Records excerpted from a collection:
****************
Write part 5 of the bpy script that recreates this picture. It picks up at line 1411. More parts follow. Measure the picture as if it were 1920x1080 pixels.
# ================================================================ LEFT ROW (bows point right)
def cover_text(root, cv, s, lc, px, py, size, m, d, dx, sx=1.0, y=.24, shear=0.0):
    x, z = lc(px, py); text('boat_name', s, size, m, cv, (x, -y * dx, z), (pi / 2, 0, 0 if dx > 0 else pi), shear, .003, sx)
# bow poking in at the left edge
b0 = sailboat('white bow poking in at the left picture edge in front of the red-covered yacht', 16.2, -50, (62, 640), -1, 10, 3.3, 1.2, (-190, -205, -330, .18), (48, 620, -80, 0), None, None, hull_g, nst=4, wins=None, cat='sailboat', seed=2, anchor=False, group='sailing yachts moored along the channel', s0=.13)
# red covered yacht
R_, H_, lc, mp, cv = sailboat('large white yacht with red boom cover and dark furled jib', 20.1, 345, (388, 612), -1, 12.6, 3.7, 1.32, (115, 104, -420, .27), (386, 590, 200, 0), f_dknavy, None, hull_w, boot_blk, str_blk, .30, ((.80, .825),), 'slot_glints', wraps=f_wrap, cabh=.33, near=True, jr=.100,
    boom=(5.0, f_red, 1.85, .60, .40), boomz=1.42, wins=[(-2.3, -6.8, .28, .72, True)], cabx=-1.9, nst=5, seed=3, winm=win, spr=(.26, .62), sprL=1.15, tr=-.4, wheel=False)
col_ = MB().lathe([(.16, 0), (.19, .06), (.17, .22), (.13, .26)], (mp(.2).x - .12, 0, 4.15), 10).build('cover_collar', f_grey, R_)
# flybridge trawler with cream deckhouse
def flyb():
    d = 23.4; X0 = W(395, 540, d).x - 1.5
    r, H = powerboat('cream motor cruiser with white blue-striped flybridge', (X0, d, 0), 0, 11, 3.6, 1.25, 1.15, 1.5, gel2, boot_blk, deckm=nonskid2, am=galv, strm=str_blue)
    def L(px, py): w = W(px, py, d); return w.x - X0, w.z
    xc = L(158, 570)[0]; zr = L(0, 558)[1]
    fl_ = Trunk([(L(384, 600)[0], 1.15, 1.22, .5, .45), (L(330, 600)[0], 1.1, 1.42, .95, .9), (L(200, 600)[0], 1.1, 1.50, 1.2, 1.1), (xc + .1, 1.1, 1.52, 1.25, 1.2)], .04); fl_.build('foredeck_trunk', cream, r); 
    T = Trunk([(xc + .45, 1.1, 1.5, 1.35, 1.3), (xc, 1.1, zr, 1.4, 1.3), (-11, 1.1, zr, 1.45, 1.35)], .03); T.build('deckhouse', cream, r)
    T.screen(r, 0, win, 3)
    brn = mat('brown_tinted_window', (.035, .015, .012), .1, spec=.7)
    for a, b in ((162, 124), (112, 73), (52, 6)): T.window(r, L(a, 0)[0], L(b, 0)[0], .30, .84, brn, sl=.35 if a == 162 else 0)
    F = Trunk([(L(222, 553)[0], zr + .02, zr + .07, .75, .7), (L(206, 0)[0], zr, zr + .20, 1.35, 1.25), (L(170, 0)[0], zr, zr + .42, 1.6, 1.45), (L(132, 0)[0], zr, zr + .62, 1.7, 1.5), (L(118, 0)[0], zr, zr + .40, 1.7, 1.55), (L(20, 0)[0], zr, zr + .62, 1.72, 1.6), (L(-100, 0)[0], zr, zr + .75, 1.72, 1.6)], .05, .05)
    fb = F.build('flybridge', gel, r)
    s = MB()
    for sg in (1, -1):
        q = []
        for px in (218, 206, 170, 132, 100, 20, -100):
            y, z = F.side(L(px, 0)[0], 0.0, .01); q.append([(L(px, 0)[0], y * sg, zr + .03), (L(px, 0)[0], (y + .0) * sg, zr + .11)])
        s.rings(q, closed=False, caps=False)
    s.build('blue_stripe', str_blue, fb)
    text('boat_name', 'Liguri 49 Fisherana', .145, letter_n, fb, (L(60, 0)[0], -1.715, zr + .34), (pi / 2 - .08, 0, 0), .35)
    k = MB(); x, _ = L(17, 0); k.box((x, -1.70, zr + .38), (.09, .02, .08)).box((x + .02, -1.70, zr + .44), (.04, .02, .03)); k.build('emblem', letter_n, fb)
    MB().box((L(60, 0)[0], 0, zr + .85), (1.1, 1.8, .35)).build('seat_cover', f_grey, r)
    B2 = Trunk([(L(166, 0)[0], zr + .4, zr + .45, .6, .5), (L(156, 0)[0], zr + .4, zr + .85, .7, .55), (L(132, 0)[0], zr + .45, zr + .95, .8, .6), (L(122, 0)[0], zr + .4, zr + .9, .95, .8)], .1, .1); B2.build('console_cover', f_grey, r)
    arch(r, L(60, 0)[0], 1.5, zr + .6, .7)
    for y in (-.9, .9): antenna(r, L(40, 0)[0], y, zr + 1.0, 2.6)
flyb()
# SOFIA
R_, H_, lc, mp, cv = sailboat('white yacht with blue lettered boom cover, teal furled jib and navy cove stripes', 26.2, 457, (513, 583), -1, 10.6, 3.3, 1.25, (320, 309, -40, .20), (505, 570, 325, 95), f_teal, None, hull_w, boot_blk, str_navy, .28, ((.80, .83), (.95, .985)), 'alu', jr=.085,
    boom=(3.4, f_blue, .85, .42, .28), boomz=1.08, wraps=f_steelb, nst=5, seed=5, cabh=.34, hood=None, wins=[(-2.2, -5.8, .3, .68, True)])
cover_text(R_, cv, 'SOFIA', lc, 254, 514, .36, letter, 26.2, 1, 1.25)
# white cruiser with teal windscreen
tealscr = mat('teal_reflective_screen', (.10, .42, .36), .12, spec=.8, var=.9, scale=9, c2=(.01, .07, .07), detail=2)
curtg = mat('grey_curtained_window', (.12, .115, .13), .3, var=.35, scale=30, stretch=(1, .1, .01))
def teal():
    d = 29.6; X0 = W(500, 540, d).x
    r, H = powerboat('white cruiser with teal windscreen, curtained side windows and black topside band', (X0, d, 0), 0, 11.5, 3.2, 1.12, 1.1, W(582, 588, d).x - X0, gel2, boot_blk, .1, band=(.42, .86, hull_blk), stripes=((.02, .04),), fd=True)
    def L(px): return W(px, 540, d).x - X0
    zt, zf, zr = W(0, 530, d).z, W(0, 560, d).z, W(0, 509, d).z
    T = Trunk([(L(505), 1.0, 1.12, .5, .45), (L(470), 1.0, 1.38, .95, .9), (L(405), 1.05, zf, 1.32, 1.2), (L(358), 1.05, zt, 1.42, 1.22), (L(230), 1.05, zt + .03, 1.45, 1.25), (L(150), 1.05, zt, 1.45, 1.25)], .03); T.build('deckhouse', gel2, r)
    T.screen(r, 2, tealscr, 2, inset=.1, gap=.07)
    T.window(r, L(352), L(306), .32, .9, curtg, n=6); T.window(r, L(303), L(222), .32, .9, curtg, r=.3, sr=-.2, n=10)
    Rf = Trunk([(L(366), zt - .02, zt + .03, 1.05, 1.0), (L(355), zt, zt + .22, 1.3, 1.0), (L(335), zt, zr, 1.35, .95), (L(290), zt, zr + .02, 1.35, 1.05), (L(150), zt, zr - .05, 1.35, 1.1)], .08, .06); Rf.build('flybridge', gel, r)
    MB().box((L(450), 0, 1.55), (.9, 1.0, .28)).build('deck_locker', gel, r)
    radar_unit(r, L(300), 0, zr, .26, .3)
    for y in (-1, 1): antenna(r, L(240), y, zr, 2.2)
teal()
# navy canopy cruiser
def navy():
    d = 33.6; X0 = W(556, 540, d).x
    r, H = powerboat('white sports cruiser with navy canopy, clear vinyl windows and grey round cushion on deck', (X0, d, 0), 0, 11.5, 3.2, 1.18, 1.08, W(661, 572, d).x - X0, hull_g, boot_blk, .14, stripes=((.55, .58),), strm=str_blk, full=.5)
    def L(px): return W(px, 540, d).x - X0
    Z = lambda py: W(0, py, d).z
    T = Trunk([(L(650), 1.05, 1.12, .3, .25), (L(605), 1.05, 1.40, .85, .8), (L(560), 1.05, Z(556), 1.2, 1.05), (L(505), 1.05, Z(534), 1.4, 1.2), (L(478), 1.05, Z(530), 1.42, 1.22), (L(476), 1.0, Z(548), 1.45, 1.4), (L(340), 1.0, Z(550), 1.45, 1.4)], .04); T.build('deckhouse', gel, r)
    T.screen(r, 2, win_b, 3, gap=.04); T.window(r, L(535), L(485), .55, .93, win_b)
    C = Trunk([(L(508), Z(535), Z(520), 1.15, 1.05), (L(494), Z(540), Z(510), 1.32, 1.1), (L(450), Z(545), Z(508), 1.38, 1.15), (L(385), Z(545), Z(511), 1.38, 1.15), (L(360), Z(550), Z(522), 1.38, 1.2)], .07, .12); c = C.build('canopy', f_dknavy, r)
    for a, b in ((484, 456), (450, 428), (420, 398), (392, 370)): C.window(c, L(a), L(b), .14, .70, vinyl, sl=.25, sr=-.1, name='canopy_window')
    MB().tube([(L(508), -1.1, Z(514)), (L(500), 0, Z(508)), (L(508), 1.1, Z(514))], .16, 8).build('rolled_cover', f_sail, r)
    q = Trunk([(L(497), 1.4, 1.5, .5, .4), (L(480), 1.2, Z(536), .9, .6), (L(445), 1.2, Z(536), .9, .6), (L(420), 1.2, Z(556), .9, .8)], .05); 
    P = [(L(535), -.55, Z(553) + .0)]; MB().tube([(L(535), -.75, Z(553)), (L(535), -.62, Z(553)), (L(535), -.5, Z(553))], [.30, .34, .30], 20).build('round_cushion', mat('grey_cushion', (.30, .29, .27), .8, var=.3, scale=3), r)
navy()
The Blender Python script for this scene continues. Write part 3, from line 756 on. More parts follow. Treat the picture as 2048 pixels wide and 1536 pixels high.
****************
### WHAT TO DO
Copy all lines from the material that hold "follow".

### WRITTEN ANSWER
Write part 5 of the bpy script that recreates this picture. It picks up at line 1411. More parts follow. Measure the picture as if it were 1920x1080 pixels.
The Blender Python script for this scene continues. Write part 3, from line 756 on. More parts follow. Treat the picture as 2048 pixels wide and 1536 pixels high.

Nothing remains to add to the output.